WHAT YOU NEED TO DO: Write out the material exactly, leaving every picture behind.

RECORDED DATA:
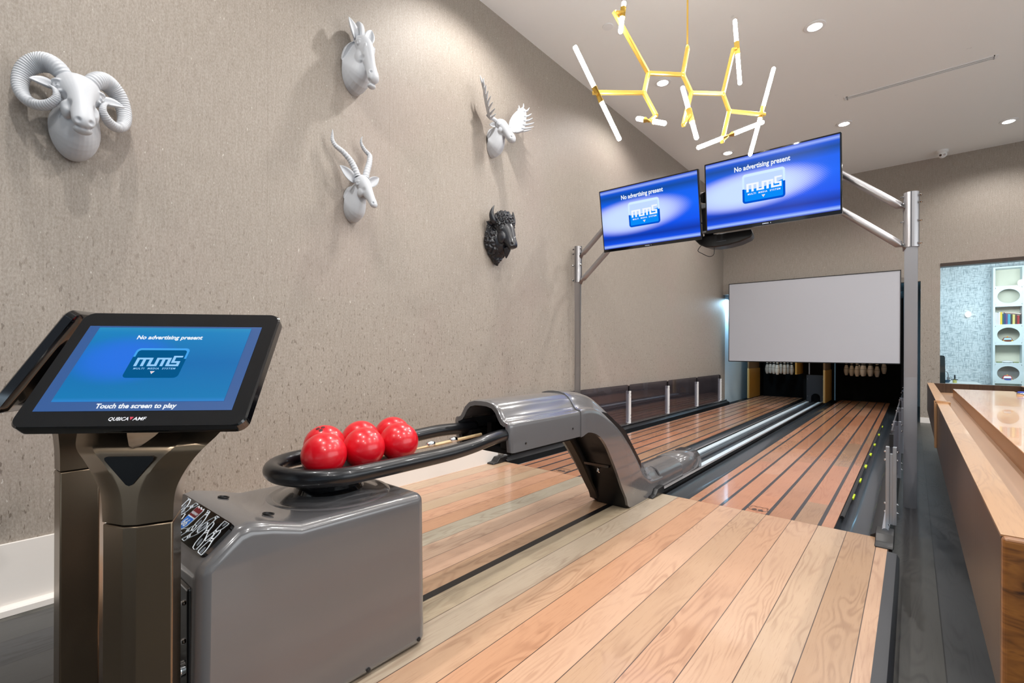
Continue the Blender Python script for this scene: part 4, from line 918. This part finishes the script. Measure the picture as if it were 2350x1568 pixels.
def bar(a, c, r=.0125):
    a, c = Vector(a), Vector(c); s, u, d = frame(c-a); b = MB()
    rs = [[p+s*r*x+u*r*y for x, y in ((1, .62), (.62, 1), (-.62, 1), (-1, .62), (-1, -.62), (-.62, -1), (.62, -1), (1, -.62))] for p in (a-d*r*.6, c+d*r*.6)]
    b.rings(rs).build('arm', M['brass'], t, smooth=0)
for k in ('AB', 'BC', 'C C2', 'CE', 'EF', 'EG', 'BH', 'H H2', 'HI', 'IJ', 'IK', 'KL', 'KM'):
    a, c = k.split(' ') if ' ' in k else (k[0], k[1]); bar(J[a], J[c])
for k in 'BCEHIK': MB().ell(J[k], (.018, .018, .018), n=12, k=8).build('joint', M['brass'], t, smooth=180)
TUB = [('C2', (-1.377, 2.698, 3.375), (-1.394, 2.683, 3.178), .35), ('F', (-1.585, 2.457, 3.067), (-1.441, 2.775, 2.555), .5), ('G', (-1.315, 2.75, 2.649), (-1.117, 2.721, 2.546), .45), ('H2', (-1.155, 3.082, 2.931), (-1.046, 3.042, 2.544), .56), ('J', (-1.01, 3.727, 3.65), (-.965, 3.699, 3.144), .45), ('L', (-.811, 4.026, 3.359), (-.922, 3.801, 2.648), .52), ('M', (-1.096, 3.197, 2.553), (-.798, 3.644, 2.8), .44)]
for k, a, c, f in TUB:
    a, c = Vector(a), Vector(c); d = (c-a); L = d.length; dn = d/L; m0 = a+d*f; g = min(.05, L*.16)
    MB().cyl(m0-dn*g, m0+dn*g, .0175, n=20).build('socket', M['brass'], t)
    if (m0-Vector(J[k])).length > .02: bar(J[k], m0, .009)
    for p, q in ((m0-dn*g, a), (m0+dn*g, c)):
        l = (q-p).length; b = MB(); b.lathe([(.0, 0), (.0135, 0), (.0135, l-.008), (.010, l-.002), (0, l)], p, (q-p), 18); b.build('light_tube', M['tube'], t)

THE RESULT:
Continue the Blender Python script for this scene: part 4, from line 918. This part finishes the script. Measure the picture as if it were 2350x1568 pixels.
def bar(a, c, r=.0125):
    a, c = Vector(a), Vector(c); s, u, d = frame(c-a); b = MB()
    rs = [[p+s*r*x+u*r*y for x, y in ((1, .62), (.62, 1), (-.62, 1), (-1, .62), (-1, -.62), (-.62, -1), (.62, -1), (1, -.62))] for p in (a-d*r*.6, c+d*r*.6)]
    b.rings(rs).build('arm', M['brass'], t, smooth=0)
for k in ('AB', 'BC', 'C C2', 'CE', 'EF', 'EG', 'BH', 'H H2', 'HI', 'IJ', 'IK', 'KL', 'KM'):
    a, c = k.split(' ') if ' ' in k else (k[0], k[1]); bar(J[a], J[c])
for k in 'BCEHIK': MB().ell(J[k], (.018, .018, .018), n=12, k=8).build('joint', M['brass'], t, smooth=180)
TUB = [('C2', (-1.377, 2.698, 3.375), (-1.394, 2.683, 3.178), .35), ('F', (-1.585, 2.457, 3.067), (-1.441, 2.775, 2.555), .5), ('G', (-1.315, 2.75, 2.649), (-1.117, 2.721, 2.546), .45), ('H2', (-1.155, 3.082, 2.931), (-1.046, 3.042, 2.544), .56), ('J', (-1.01, 3.727, 3.65), (-.965, 3.699, 3.144), .45), ('L', (-.811, 4.026, 3.359), (-.922, 3.801, 2.648), .52), ('M', (-1.096, 3.197, 2.553), (-.798, 3.644, 2.8), .44)]
for k, a, c, f in TUB:
    a, c = Vector(a), Vector(c); d = (c-a); L = d.length; dn = d/L; m0 = a+d*f; g = min(.05, L*.16)
    MB().cyl(m0-dn*g, m0+dn*g, .0175, n=20).build('socket', M['brass'], t)
    if (m0-Vector(J[k])).length > .02: bar(J[k], m0, .009)
    for p, q in ((m0-dn*g, a), (m0+dn*g, c)):
        l = (q-p).length; b = MB(); b.lathe([(.0, 0), (.0135, 0), (.0135, l-.008), (.010, l-.002), (0, l)], p, (q-p), 18); b.build('light_tube', M['tube'], t)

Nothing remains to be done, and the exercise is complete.